2000/11 Spin

Many thanks to Hamish at RHCP Sessions for the scan.




It’s never happened in the pages of this magazine, but let’s just concede that Scott Weiland is a punk: Scott Weiland—what a punk! Here he is, in band this far from Ugly Kid Joe, and all he can do is criticize. “The Red Hot Chili Peppers/Stone Temple Pilots tour is not some prepackaged rock thing,” he grumbled onstage. “If you want that, there’s plenty of tickets for Creed.”

But this was precisely a prepackaged rock thing, the bands’ charmingly goofy Mohawks not withstanding. The only question was what kind of prepackage. STP wanted a good ol’ stadium pledge of allegiance from the fans, but all the band earned were rockets and red glares. Perhaps because Weiland’s aloof poses and coiled snake dancing demonstrated no emotional connection to the hits from Core and Purple. Ironic distance might work for Mick Jagger, but STP have always relied on impressionistic bigness over real substance—try distinguishing ‘Big Empty’ from “Interstate Love Song.” “All right, here you go,” said Weiland, and the crowd finally woke up to sing “Plush.”

The Red Hot Chili Peppers, on the other hand, understand what prepackaged rock is all about. Guitarist John Frusciante’s return has made them comfortable in the Aerosmith role of slightly cartoonish elder statesmen. “Scar Tissue,” “Otherside,” and “Californication” aren’t very distinctive either, but as the teardrop solos floated out over the Atlantic, it didn’t seem to matter. Though RHCP don’t write great funk rockers anymore, they still have BloodSugarSexMagik to draw on. And when that’s not enough, they just get silly, resurrecting romps like 1987’s “Skinny Sweaty Man” or crafting a new oddity like the Depeche Modish rave-up “Right on Time.”

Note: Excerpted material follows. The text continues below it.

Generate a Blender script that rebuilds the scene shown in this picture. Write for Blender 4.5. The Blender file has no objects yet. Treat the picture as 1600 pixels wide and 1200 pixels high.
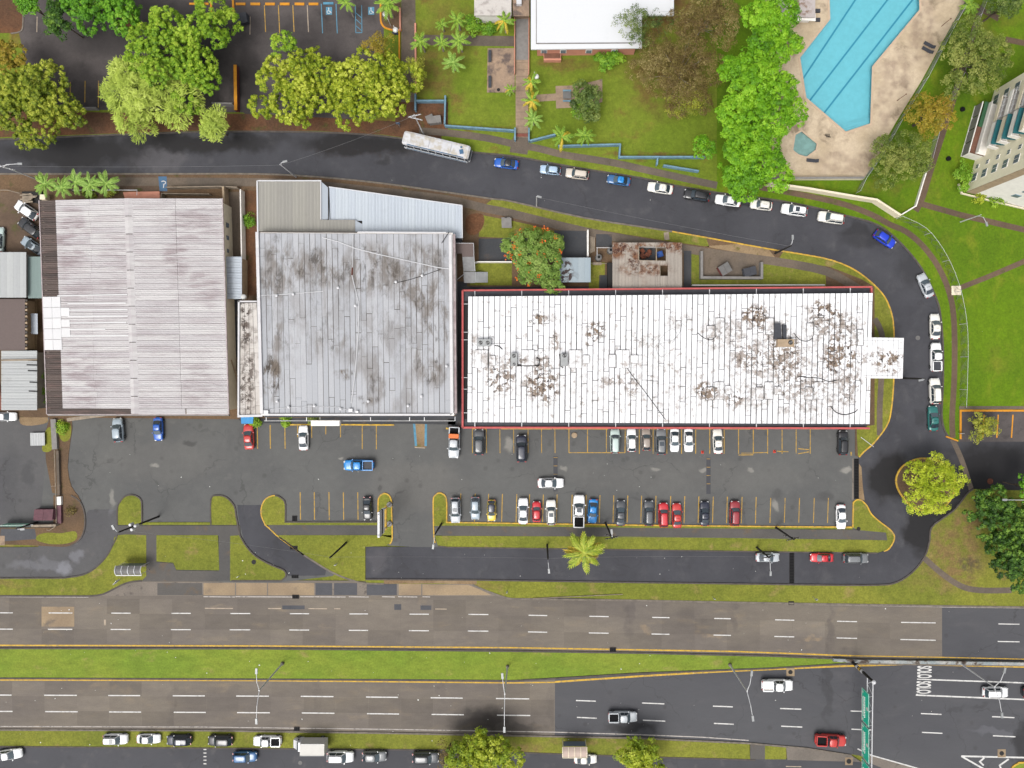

Even RHCP fans find their lyrics a bit, shall we say, “porous,” and Anthony Kiedis may be the only singer in rock with a vocal range narrower than Lou Reed’s. (From “Around the World” to “Soul to Squeeze,” he hits the same sweet spot.) I’m not even sold, at this late date, on their supposed forte—still not funky alter all these years, you might say. But they’ve always had a knack for staying relevant—a little mainstream, a bit alternative, black, anthemic, committed, and stoned silly. They probably could’ve thrived in any era—as a skiffle band if need be. And unlike STP, they still somehow seem to enjoy doing it.